По совету радиста я отложил атаку до окончания рутинного интервала времени подачи сигналов бедствия, когда во всем мире в эфире сохраняется радиомолчание. Как только это время закончилось, мы подняли маскировочные откидные борта и дали четыре предупредительных выстрела из 75-миллиметрового орудия. Наш флаг и сигнал «лечь в дрейф» развевались на ветру. На судне заметили наш сигнал, и их радист сразу же вышел в эфир. Он успел передать только «QQQQ – нас обстрелял рей...», когда прямое попадание в радиорубку положило конец его сигналам бедствия, вторым снарядом разбило мачту; одновременно мы включили свой передатчик и систему радиопомех, используя искаженные японские позывные. Потом мы прекратили огонь.
Инцидент не прошел незамеченным. Американский пароход «Истерн гайд» радировал: «Кого обстреляли?..»

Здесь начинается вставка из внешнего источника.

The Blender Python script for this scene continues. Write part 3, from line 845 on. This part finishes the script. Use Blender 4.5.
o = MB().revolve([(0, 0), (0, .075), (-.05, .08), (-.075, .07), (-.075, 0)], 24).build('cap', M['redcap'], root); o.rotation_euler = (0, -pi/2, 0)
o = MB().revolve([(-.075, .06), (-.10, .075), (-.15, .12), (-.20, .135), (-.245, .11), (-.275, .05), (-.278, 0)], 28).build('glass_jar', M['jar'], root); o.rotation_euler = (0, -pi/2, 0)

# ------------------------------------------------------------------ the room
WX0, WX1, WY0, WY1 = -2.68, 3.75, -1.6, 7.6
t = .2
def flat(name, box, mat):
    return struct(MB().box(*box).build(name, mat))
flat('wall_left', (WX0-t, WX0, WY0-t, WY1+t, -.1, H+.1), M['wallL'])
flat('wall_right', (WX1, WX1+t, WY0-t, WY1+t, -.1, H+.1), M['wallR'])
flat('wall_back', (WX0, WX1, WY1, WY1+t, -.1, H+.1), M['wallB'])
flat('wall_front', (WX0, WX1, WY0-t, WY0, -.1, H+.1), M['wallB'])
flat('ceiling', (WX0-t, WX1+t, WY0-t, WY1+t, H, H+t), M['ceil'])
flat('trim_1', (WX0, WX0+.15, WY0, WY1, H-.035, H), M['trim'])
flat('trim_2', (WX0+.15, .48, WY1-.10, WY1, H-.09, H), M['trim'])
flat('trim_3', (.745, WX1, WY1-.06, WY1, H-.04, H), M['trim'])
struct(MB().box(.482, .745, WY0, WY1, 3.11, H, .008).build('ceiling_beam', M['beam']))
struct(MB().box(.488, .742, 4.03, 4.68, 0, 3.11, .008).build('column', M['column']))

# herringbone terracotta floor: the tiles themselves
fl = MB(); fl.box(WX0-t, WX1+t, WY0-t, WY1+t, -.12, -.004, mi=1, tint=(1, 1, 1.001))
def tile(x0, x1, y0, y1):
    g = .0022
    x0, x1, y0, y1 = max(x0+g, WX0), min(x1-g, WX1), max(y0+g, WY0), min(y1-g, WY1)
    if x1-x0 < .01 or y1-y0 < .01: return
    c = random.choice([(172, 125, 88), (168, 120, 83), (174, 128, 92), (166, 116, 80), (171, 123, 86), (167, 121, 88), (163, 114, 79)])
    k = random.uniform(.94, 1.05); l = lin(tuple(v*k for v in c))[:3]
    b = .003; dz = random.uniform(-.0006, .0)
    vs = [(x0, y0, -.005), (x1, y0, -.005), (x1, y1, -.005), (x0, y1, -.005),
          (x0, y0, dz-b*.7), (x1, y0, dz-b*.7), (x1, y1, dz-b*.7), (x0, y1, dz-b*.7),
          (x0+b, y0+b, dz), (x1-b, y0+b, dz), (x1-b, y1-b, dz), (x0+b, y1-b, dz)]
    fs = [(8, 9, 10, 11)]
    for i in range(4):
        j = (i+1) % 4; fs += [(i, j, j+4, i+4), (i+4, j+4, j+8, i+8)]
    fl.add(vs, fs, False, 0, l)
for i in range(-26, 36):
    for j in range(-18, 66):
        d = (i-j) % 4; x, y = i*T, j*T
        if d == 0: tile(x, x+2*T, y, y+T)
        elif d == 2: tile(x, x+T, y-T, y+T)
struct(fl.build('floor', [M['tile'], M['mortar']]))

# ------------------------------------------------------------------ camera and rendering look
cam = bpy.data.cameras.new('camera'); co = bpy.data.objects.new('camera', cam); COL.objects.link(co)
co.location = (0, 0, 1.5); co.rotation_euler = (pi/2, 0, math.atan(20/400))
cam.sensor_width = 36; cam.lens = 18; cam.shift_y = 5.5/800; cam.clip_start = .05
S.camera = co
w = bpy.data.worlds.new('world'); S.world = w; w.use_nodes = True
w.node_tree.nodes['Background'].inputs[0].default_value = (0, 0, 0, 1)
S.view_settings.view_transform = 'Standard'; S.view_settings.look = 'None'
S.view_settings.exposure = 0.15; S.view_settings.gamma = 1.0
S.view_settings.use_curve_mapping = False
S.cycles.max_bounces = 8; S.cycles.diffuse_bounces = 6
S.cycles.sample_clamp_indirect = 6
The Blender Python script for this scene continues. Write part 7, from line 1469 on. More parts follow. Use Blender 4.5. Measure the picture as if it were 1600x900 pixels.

«QRU, – последовал быстрый ответ с нашей стороны. – Мне нечего вам сообщить».
Но «Истерн гайд» не оставлял своих подозрений. «Прекратите передачу, – просигналили они нам. – Кого обстреляли?..» Им ответила какая-то береговая станция, которая несколько раз повторила QRU и замолчала.
Судьба нашей жертвы была решена. Вместо того чтобы подчиняться нашим приказам и оставаться на борту, экипаж спешно покидал судно. То же самое паническое бегство на шлюпках происходило на каждом корабле, и всякий раз по одной и той же причине – недоброжелательная союзная пресса внушала противнику страх перед смертью от рук немцев. Они считали, что лучше встретить свою судьбу в открытой шлюпке, чем попасть в плен к германским пиратам.
Когда наша абордажная команда добралась до судна, стало ясно, что Мунд был прав; первоначально корабль назывался «Скала коршуна», водоизмещением 7506 тонн, построен в Текленбурге в 1919 году, позже передан Англии по условиям Версальского договора. Теперь судно принадлежало компании «Эллерман лайн», сменило название на «Багдад» и курсировало по линии Англия – Пенанг. Корабль перевозил кокс, стальные трубы, рельсы и стальную арматуру – кое-что предназначалось для системы обороны Сингапура, – краски, искусственные удобрения, запасные части к двигателям, химикалии и виски; в общей сложности в данном рейсе его груз составлял 9324 тонны. Состояние судна было неважным; за его оснасткой и оборудованием требовался тщательный уход, а запасных частей не хватало. На корабле имелось обычное вооружение – одно 20-миллиметровое зенитное орудие и 120-миллиметровая пушка на корме, а также дымовые шашки и специальный кабель для размагничивания корабля[15].